Притчи Дмитрия Мережковского: единство философского и художественного | страница 8
Особо следует выделить группу авторов, сформировавших устойчивое мнение о приверженности Мережковского в эмиграции традициям символизма. Кроме упоминавшегося уже М. Вишняка, провозгласившего Мережковского «идеологом декадентства и символизма», следует назвать М. Слонима и Н. Бахтина.
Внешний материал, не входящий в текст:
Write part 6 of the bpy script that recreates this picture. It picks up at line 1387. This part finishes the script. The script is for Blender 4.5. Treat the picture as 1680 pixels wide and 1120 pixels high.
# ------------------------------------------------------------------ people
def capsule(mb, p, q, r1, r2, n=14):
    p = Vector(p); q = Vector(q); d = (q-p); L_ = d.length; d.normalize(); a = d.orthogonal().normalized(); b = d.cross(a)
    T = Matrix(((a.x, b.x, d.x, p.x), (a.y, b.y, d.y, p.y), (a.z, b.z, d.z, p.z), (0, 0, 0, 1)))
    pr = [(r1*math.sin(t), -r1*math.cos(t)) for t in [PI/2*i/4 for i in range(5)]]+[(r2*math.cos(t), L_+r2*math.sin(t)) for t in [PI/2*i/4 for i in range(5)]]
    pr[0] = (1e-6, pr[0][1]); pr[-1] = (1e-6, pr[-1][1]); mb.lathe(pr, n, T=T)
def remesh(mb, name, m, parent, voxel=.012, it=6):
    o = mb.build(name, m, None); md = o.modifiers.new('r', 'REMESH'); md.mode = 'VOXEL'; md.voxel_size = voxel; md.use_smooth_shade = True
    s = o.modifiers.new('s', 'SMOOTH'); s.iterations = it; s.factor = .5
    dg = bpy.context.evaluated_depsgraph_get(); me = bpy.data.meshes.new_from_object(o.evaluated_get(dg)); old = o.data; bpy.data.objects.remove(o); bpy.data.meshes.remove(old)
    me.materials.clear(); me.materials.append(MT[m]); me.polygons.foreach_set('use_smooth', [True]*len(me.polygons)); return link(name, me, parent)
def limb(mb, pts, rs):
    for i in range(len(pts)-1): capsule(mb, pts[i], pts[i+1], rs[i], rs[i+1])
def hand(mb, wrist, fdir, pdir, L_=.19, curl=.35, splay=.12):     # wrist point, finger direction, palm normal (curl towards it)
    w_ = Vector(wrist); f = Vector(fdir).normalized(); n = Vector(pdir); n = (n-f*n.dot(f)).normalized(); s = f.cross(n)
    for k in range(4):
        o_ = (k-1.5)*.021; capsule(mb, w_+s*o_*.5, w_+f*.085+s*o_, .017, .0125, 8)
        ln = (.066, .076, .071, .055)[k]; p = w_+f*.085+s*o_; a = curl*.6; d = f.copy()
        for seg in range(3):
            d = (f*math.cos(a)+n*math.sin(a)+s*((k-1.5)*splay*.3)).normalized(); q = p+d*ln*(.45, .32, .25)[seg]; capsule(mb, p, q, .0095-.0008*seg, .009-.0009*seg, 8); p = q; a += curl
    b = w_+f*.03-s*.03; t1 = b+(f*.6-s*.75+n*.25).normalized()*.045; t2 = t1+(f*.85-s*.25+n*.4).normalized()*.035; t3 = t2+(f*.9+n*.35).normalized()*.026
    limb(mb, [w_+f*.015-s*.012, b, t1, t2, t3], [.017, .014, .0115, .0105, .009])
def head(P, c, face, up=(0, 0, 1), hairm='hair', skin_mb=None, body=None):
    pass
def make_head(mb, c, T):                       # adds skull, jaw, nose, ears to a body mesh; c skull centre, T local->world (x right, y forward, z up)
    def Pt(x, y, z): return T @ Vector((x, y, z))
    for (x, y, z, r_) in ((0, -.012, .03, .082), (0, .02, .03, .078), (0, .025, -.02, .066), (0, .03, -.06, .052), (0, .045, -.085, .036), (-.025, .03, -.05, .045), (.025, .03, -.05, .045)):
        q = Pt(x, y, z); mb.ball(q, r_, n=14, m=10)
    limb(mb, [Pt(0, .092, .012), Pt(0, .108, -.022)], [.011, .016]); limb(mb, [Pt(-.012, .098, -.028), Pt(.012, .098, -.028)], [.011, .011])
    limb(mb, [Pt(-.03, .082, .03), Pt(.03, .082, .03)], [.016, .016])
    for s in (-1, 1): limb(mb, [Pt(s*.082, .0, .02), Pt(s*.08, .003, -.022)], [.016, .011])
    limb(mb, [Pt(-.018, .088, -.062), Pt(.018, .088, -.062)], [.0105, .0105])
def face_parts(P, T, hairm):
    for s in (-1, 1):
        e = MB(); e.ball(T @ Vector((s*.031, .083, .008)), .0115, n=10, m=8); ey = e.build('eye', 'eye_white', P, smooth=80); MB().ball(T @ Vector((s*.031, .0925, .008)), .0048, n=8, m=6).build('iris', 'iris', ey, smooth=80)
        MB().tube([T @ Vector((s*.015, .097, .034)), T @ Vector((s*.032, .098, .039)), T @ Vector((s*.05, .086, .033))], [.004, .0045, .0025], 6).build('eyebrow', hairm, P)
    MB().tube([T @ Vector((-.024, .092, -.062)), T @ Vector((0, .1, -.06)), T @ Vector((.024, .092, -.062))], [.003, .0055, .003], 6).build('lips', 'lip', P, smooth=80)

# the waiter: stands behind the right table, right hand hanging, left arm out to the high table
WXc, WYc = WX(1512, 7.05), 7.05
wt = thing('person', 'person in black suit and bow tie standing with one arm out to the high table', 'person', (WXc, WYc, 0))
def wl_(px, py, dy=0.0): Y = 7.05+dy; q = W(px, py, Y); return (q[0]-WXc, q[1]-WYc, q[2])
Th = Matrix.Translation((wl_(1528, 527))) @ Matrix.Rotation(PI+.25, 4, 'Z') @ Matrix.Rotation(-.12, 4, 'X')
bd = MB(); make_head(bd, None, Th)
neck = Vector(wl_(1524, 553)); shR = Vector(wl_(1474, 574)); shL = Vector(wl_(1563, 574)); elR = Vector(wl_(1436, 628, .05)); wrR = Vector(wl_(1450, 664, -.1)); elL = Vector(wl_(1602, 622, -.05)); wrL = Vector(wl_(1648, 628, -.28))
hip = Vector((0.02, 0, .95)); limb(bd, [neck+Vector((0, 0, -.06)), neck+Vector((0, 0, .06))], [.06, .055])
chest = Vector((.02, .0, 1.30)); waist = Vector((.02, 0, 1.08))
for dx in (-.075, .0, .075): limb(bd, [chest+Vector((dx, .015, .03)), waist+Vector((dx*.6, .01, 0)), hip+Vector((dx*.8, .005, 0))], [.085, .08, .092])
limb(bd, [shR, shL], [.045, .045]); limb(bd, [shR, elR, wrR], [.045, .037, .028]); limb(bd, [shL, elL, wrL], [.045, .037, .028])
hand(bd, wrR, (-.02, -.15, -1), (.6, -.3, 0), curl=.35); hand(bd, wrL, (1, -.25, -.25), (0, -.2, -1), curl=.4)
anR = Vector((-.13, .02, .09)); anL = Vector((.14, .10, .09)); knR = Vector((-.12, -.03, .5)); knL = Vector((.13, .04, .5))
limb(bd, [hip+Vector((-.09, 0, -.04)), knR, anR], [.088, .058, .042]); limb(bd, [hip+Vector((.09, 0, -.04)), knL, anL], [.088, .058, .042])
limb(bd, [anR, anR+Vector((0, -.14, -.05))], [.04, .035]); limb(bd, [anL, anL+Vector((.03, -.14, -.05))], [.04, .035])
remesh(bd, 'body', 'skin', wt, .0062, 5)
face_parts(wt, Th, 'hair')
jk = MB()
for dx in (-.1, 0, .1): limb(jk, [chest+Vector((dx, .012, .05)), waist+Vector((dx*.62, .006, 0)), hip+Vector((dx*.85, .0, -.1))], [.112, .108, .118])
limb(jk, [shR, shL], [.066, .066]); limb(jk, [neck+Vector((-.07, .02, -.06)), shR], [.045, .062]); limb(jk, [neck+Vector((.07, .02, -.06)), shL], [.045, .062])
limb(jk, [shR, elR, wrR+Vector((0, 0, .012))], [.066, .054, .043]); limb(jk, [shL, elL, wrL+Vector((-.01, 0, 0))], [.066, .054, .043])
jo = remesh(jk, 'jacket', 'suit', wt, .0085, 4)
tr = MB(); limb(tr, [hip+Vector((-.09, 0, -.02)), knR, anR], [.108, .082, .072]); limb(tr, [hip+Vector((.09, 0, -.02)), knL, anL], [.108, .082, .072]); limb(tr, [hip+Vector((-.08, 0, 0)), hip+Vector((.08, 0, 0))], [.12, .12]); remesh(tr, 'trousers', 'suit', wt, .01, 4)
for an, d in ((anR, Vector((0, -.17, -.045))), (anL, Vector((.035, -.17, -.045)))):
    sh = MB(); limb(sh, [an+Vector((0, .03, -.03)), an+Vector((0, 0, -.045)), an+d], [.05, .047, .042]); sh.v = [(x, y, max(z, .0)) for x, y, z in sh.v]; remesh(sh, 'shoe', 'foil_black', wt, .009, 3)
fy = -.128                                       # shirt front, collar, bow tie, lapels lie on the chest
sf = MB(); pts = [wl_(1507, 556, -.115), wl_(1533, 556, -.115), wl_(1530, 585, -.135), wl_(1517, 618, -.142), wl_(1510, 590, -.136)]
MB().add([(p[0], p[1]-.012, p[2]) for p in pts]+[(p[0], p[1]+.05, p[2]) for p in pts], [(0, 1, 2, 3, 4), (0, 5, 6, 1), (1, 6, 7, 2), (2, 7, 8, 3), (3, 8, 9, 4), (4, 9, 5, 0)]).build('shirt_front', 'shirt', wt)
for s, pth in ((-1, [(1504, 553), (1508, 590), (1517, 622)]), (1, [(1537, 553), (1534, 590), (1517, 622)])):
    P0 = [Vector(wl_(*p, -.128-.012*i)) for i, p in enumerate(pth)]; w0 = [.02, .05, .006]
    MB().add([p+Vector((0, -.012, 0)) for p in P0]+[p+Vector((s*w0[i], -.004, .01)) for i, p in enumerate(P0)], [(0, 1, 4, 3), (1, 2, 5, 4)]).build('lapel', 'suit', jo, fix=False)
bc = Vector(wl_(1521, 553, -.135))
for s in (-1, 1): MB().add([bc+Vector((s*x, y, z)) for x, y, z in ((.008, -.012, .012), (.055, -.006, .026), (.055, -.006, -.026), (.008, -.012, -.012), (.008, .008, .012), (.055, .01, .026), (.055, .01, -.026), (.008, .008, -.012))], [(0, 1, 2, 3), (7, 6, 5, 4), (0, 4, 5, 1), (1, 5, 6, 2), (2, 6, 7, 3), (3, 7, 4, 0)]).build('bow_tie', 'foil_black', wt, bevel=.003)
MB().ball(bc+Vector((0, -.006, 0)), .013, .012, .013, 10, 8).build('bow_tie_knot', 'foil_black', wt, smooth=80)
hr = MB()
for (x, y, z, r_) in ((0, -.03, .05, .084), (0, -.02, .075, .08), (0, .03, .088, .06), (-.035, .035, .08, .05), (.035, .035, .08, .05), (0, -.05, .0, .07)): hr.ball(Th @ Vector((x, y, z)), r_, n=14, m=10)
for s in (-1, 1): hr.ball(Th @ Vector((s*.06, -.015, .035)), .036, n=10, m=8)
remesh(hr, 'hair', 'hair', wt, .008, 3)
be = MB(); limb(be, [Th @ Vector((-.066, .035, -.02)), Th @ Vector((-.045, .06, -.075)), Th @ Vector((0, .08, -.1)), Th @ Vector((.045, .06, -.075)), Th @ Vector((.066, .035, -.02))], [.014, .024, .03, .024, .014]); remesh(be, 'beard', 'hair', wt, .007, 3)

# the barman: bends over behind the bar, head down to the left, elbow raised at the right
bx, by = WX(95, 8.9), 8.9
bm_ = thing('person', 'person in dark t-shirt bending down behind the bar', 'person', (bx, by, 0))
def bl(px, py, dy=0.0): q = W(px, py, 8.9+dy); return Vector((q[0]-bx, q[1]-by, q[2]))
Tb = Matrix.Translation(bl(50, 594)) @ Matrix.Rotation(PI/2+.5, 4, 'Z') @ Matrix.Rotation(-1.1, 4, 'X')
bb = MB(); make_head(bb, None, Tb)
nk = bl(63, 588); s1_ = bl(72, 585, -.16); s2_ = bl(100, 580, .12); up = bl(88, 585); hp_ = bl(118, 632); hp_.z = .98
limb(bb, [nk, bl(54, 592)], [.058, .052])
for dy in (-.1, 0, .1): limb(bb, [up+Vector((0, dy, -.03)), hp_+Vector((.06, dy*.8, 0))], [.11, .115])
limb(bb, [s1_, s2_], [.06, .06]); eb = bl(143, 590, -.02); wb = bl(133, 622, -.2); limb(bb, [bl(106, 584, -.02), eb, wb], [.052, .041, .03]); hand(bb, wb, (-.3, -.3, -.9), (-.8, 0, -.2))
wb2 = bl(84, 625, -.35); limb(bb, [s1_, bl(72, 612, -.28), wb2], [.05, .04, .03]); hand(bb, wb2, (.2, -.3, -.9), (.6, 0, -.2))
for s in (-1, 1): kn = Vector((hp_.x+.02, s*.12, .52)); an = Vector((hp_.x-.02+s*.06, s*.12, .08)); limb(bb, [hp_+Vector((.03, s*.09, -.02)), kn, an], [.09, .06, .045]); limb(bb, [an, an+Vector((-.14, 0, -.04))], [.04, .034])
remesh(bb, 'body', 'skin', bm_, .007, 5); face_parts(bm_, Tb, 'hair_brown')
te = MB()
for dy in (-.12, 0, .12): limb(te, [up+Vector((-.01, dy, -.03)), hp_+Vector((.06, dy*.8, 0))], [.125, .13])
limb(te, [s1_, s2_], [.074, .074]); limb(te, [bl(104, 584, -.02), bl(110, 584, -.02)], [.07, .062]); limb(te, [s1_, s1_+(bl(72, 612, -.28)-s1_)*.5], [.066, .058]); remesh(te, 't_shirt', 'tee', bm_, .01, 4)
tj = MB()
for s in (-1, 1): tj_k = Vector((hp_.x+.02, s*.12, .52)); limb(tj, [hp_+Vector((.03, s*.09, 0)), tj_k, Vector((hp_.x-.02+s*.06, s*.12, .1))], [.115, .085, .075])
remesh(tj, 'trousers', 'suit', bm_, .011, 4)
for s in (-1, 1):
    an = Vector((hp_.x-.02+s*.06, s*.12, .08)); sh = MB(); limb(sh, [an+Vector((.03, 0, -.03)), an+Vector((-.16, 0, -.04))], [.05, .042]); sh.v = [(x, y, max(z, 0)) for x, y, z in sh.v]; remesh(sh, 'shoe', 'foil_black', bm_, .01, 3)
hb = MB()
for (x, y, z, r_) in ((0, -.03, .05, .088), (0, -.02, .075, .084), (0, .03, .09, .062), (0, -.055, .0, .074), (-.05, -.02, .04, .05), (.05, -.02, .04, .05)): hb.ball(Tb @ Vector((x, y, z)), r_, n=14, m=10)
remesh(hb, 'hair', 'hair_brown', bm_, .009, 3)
В статье «Литература эмиграции» (Воля России. 1925. № 4) М. Слоним относит Мережковского к писателям-старикам, принадлежащим «к завершенному литературному периоду, к перевернутой \17\ странице истории»[30]. Анализируя романы, уже изданные писателем в эмиграции, Слоним называет их художественной иллюстрацией к мистико-историческим парадоксам автора, призванным заменить отсутствие подлинной веры. «Рационалист и хитроумный диалектик, он тщетно пытается быть мистиком, чувствовать касание мирам иным…»[31]. Трилогию «Христос и Антихрист» Слоним признает лучшим произведением Мережковского, эмигрантские романы, написанные к 1925 г., - более слабыми и тенденциозными. Тенденциозность религиозно-философского типа поддержана у писателя символикой. Символические образы выстроены в символические ряды и подчинены точному и детально разработанному плану. Символика надумана и многозначительна, узор аллегорий сложен. Психология принесена в жертву описательной стороне. Последняя, воплощаясь в искусство исторической реставрации, становится основным достоинством романов, хотя и не всегда скрывает свои книжные источники. Все действующие лица не живые люди, а марионетки из музея восковых фигур, озвучиваемые автором — режиссером и единственным актером разворачивающегося действия.
Методологию творчества Мережковского пытается определить Н. Бахтин в статье «Мережковский и история» (Звено. 1926. 24 янв.). Все творчество писателя — «медленное прорастание в глубинные и плодоносные пласты Истории… Для него познание прошлого — реальное общение в духе и лестница посвящений». Бахтин защищает \18\ Мережковского от обвинения в необъективном освещении исторических событий, утверждая, что «всякое осознание былого… роковым образом неадекватно», и определяет творчество писателя как мифотворчество. Воссоздание прошлого всегда символично и условно. Через символ «осуществляется реальное прикосновение к живой плоти былого… подлинное творчество всегда сознает себя как возрождение древней, исконной традиции и кристаллизуется в миф». Бахтин не стремится выделять из живого многобразия книг их схему или идейный остов, видя обаяние автора «в живом нарастании, переплетении, скрещивании многообразных мотивов и тенденций, по законам какого-то ему одному свойственного контрапункта» (там же).